Information shown -

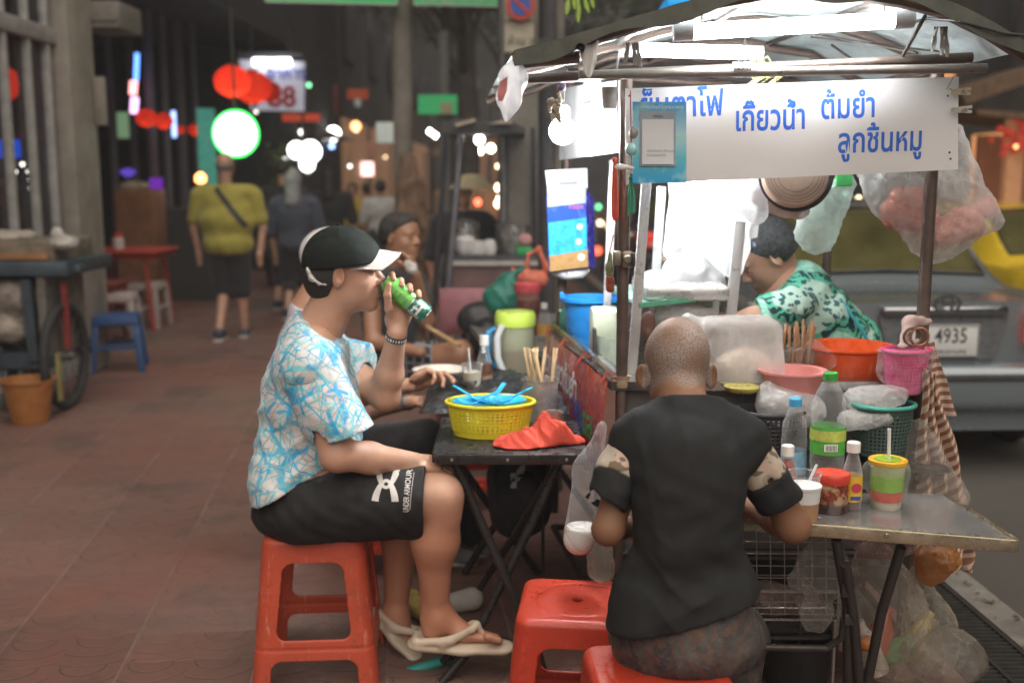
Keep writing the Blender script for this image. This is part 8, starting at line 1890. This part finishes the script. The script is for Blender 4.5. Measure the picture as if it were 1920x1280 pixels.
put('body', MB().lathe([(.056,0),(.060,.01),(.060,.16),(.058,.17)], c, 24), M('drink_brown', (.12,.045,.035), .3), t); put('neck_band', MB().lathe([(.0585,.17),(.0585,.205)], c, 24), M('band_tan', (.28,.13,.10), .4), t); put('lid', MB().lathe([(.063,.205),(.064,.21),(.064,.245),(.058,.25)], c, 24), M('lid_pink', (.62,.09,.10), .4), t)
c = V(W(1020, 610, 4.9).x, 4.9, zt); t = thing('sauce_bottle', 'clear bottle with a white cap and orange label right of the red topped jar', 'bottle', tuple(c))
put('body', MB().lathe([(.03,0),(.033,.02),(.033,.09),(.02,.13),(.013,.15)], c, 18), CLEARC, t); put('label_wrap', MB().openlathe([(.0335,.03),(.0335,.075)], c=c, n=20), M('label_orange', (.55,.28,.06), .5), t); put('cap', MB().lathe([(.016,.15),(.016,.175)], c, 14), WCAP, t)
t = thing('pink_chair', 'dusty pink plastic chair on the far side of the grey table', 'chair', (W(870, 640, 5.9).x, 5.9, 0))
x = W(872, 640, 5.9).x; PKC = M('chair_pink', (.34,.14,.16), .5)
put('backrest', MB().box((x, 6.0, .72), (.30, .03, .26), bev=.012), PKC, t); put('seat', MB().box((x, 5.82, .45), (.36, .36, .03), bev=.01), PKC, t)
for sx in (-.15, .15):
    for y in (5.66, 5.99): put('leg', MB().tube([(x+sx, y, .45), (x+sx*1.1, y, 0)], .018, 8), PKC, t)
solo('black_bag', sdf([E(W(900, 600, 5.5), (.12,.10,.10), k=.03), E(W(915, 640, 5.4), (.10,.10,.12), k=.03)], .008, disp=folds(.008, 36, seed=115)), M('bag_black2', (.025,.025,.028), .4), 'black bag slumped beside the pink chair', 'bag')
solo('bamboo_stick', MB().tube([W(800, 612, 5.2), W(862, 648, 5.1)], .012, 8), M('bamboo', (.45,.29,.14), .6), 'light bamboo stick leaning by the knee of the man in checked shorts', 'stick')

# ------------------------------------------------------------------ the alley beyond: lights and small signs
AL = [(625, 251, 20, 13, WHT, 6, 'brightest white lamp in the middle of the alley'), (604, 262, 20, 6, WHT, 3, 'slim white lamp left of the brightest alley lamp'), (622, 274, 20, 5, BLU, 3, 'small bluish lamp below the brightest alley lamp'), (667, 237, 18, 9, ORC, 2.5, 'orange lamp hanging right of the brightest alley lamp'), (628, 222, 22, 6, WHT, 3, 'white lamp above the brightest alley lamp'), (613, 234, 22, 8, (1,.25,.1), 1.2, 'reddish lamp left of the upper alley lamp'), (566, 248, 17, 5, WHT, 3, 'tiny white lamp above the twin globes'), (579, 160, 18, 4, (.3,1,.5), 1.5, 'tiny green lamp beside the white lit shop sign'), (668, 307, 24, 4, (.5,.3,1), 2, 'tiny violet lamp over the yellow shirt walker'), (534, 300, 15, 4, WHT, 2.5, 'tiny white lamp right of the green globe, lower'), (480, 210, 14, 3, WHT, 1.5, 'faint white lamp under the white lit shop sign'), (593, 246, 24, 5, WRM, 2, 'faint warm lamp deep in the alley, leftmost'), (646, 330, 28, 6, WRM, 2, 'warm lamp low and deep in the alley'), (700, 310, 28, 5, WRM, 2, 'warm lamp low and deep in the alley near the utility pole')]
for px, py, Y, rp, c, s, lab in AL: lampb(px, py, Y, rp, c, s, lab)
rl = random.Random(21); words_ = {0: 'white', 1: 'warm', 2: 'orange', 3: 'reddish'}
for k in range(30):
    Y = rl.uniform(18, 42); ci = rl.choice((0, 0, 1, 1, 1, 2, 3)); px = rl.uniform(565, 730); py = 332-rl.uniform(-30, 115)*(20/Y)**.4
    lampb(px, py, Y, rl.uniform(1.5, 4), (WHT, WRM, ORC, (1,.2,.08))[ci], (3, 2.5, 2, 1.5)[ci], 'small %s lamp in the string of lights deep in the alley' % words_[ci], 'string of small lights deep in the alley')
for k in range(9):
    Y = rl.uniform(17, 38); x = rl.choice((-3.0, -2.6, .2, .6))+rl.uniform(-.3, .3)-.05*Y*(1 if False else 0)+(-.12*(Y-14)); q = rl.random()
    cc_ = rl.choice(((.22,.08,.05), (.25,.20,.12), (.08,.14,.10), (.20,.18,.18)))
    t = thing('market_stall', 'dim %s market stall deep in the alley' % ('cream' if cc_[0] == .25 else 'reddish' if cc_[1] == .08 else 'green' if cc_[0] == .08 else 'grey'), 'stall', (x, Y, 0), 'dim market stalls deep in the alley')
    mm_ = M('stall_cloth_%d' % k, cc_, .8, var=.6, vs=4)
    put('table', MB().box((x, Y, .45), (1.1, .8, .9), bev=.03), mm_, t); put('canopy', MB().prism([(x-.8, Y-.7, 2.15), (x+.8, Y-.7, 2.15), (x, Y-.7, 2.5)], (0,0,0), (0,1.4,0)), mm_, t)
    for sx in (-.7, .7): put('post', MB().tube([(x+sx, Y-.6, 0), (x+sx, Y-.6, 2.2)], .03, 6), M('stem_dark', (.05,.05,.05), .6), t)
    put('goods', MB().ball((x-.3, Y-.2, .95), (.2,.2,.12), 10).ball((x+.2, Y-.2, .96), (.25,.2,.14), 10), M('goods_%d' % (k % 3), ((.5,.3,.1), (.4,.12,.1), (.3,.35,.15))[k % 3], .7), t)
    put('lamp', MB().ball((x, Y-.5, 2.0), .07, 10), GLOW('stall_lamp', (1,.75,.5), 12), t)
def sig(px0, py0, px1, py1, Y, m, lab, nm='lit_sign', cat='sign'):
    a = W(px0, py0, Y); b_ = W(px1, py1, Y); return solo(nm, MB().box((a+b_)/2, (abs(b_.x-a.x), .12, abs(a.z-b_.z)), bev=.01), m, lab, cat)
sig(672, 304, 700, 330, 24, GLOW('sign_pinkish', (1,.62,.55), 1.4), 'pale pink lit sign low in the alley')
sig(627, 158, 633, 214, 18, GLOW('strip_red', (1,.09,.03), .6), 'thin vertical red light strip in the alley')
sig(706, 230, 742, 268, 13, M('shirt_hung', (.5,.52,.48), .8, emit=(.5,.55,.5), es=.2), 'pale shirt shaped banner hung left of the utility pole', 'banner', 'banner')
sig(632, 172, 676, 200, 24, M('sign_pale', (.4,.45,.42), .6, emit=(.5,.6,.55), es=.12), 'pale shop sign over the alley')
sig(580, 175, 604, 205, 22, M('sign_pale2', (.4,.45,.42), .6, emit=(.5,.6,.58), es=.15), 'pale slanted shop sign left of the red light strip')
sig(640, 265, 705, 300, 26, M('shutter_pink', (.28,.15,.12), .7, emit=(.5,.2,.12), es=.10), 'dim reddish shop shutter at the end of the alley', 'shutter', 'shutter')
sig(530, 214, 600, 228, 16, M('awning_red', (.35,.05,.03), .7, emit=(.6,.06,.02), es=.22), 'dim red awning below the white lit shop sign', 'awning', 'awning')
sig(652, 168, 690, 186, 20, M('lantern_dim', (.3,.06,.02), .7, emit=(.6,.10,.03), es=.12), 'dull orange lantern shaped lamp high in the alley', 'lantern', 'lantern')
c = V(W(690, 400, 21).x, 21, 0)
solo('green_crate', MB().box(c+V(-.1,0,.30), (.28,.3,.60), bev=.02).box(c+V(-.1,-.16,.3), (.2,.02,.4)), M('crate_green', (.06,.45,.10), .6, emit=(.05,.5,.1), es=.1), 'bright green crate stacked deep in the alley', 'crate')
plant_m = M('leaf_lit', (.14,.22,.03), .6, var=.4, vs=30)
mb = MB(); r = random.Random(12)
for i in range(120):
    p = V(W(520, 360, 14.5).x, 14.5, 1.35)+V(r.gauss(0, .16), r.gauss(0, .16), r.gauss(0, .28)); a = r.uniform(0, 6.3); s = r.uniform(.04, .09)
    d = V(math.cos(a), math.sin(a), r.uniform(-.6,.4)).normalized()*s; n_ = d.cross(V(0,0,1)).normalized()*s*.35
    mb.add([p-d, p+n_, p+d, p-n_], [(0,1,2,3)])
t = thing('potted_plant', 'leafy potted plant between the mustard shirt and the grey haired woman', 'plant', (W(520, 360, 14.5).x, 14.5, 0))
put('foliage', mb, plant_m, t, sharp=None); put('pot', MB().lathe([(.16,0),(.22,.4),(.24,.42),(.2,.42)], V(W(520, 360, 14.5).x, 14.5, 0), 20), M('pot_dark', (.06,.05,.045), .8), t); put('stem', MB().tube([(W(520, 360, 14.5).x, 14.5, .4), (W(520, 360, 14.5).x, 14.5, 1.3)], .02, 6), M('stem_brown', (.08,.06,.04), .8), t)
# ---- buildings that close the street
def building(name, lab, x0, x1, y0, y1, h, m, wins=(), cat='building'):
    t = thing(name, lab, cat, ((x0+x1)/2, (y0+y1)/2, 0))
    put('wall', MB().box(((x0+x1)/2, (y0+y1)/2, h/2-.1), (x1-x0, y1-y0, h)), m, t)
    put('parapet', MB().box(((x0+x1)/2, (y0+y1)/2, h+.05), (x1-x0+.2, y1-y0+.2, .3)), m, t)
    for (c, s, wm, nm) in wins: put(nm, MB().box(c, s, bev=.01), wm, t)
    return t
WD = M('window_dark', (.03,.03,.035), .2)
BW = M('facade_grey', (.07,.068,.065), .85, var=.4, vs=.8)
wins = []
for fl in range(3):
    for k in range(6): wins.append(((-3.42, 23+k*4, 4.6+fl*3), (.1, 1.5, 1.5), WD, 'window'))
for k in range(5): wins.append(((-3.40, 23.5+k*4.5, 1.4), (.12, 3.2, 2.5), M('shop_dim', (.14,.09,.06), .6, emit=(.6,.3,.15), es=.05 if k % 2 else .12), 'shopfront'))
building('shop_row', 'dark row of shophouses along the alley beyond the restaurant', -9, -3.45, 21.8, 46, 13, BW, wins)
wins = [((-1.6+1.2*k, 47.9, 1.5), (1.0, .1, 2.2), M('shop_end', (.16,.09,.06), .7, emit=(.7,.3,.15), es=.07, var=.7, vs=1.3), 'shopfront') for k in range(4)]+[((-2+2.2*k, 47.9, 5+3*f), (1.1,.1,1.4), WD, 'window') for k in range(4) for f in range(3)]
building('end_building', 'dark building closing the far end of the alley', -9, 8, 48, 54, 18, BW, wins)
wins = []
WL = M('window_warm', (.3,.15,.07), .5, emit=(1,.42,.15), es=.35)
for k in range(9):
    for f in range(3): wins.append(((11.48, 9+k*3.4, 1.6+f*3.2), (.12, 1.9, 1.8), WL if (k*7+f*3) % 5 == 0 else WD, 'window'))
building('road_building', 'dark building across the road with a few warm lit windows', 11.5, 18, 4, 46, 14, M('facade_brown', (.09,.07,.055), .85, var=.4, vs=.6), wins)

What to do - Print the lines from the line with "sign', 'awning', 'awning')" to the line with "c = V(W(690, 400, 21).x, 21, 0)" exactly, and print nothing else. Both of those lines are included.

Result for this task -
sig(530, 214, 600, 228, 16, M('awning_red', (.35,.05,.03), .7, emit=(.6,.06,.02), es=.22), 'dim red awning below the white lit shop sign', 'awning', 'awning')
sig(652, 168, 690, 186, 20, M('lantern_dim', (.3,.06,.02), .7, emit=(.6,.10,.03), es=.12), 'dull orange lantern shaped lamp high in the alley', 'lantern', 'lantern')
c = V(W(690, 400, 21).x, 21, 0)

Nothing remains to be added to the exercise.